+++ GIVEN INFORMATION
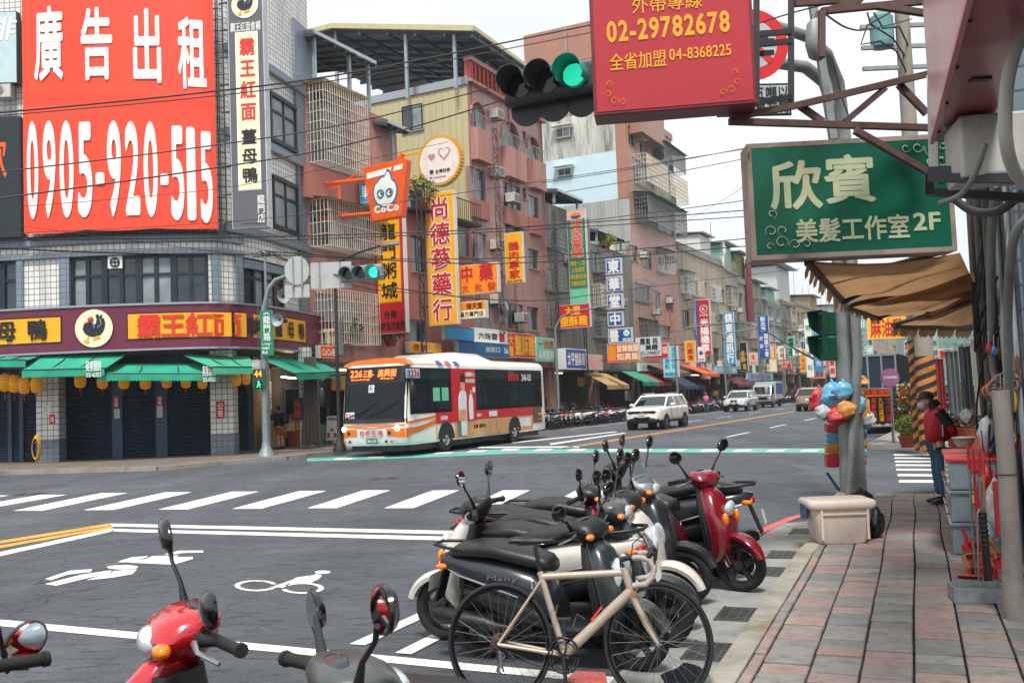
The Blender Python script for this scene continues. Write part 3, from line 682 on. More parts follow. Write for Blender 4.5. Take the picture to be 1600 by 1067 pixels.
def curved_text(s,sa,sb,z0,z1,off,mat,parent,boff=.02,sy=1.0,gapf=None):
 """characters set one by one along the curve, each on its own tangent"""
 chars=list(s);n=len(chars);
 for i,ch in enumerate(chars):
  if ch==' ':continue
  sc=sa+(sb-sa)*(i+.5)/n;w=(z1-z0)*sy;a,b=cb(sc-w/2,off)[0],cb(sc+w/2,off)[0]
  mb=MB(Matrix.Translation((a.x,a.y,0))@Matrix.Rotation(atan2(b.y-a.y,b.x-a.x),4,'Z'));text_mb(mb,ch,0,(b-a).length,z0,z1,y=-.01,off=boff);mb.build('lettering',mat,parent,recalc=False)
hF=z_ft-z_fb
for(x0,x1)in((-300,97),(198,386),(390,477)):
 o_=.42 if x1<387 else .40;sa,sb=cbs(x0,510,o_)[0],cbs(x1,510,o_)[0]
 mb=T_I();strip(mb,sa,sb,z_fb+hF*.2,z_ft-hF*.17,o_,o_+.015);mb.build('black_border',ink,fs)
 mb=T_I();strip(mb,sa+.05,sb-.05,z_fb+hF*.2+.05,z_ft-hF*.17-.05,o_,o_+.022);mb.build('yellow_field',yel,fs)
def ctx(s,x0,x1,mat,k0=.3,k1=.74,off=.475,bo=.03,sy=1.0):curved_text(s,cbs(x0,515,.42)[0],cbs(x1,515,.42)[0],z_fb+hF*k0,z_fb+hF*k1,off,mat,fs,bo,sy)
ctx('霸王紅面',215,376,redp,.24,.78,sy=.95);ctx('母鴨',-12,84,ink,.3,.76);ctx('碳烤',388,408,ink,.3,.7,.465,sy=.7)
ctx('薑母鴨',424,477,ink,.3,.72,.465,sy=.75);ctx('薑',-70,-25,ink)
ds,dz=cbs(147,513,.44);p_,d_,n_=cb(ds,.45);DM=Matrix.Translation((p_.x,p_.y,dz))@Matrix.Rotation(atan2(d_.y,d_.x),4,'Z')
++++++
:: INSTRUCTIONS TO FOLLOW ::
All of the lines above should be retyped precisely, apart from the pictures.

:: SOLUTION TO THIS PROBLEM ::
The Blender Python script for this scene continues. Write part 3, from line 682 on. More parts follow. Write for Blender 4.5. Take the picture to be 1600 by 1067 pixels.
def curved_text(s,sa,sb,z0,z1,off,mat,parent,boff=.02,sy=1.0,gapf=None):
 """characters set one by one along the curve, each on its own tangent"""
 chars=list(s);n=len(chars);
 for i,ch in enumerate(chars):
  if ch==' ':continue
  sc=sa+(sb-sa)*(i+.5)/n;w=(z1-z0)*sy;a,b=cb(sc-w/2,off)[0],cb(sc+w/2,off)[0]
  mb=MB(Matrix.Translation((a.x,a.y,0))@Matrix.Rotation(atan2(b.y-a.y,b.x-a.x),4,'Z'));text_mb(mb,ch,0,(b-a).length,z0,z1,y=-.01,off=boff);mb.build('lettering',mat,parent,recalc=False)
hF=z_ft-z_fb
for(x0,x1)in((-300,97),(198,386),(390,477)):
 o_=.42 if x1<387 else .40;sa,sb=cbs(x0,510,o_)[0],cbs(x1,510,o_)[0]
 mb=T_I();strip(mb,sa,sb,z_fb+hF*.2,z_ft-hF*.17,o_,o_+.015);mb.build('black_border',ink,fs)
 mb=T_I();strip(mb,sa+.05,sb-.05,z_fb+hF*.2+.05,z_ft-hF*.17-.05,o_,o_+.022);mb.build('yellow_field',yel,fs)
def ctx(s,x0,x1,mat,k0=.3,k1=.74,off=.475,bo=.03,sy=1.0):curved_text(s,cbs(x0,515,.42)[0],cbs(x1,515,.42)[0],z_fb+hF*k0,z_fb+hF*k1,off,mat,fs,bo,sy)
ctx('霸王紅面',215,376,redp,.24,.78,sy=.95);ctx('母鴨',-12,84,ink,.3,.76);ctx('碳烤',388,408,ink,.3,.7,.465,sy=.7)
ctx('薑母鴨',424,477,ink,.3,.72,.465,sy=.75);ctx('薑',-70,-25,ink)
ds,dz=cbs(147,513,.44);p_,d_,n_=cb(ds,.45);DM=Matrix.Translation((p_.x,p_.y,dz))@Matrix.Rotation(atan2(d_.y,d_.x),4,'Z')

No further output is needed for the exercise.